> _Data excerpt_
- - - - -

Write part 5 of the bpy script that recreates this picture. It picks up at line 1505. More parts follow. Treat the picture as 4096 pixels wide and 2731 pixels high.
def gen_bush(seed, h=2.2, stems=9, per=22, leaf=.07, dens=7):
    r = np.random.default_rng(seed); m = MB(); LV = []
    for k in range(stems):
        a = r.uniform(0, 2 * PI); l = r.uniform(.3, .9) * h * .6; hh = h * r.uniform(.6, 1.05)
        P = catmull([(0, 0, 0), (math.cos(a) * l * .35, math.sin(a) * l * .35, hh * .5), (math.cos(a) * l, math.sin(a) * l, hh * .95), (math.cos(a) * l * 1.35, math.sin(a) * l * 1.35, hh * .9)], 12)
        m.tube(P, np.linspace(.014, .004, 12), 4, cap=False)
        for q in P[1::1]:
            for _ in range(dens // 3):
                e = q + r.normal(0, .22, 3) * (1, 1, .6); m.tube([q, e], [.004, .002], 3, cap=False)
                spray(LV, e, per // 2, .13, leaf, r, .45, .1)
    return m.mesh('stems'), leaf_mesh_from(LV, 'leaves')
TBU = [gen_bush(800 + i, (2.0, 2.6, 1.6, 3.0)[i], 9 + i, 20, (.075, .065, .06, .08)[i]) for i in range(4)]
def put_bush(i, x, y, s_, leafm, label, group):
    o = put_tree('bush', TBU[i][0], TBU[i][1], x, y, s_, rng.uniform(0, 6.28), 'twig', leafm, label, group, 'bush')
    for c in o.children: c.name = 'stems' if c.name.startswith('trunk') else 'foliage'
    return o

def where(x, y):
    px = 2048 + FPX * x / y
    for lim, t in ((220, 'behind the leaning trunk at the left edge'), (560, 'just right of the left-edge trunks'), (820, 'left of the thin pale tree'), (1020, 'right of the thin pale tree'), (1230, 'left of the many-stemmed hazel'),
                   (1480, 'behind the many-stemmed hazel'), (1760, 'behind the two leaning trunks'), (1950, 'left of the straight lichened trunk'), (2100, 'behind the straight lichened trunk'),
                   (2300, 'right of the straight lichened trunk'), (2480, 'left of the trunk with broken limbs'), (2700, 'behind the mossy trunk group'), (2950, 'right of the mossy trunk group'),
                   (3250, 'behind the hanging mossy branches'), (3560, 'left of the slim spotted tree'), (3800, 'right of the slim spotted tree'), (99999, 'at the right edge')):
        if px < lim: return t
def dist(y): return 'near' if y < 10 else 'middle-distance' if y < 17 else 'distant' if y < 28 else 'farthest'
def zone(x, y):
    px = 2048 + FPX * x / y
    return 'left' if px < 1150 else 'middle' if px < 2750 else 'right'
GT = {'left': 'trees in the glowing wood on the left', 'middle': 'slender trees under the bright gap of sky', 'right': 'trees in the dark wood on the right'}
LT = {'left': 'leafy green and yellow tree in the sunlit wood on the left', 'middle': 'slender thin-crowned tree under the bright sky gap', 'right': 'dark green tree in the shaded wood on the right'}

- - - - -

> _What you are asked to do_
Determine how many lines include the string "wood". Give no answer but the number.

> _Task answer_
2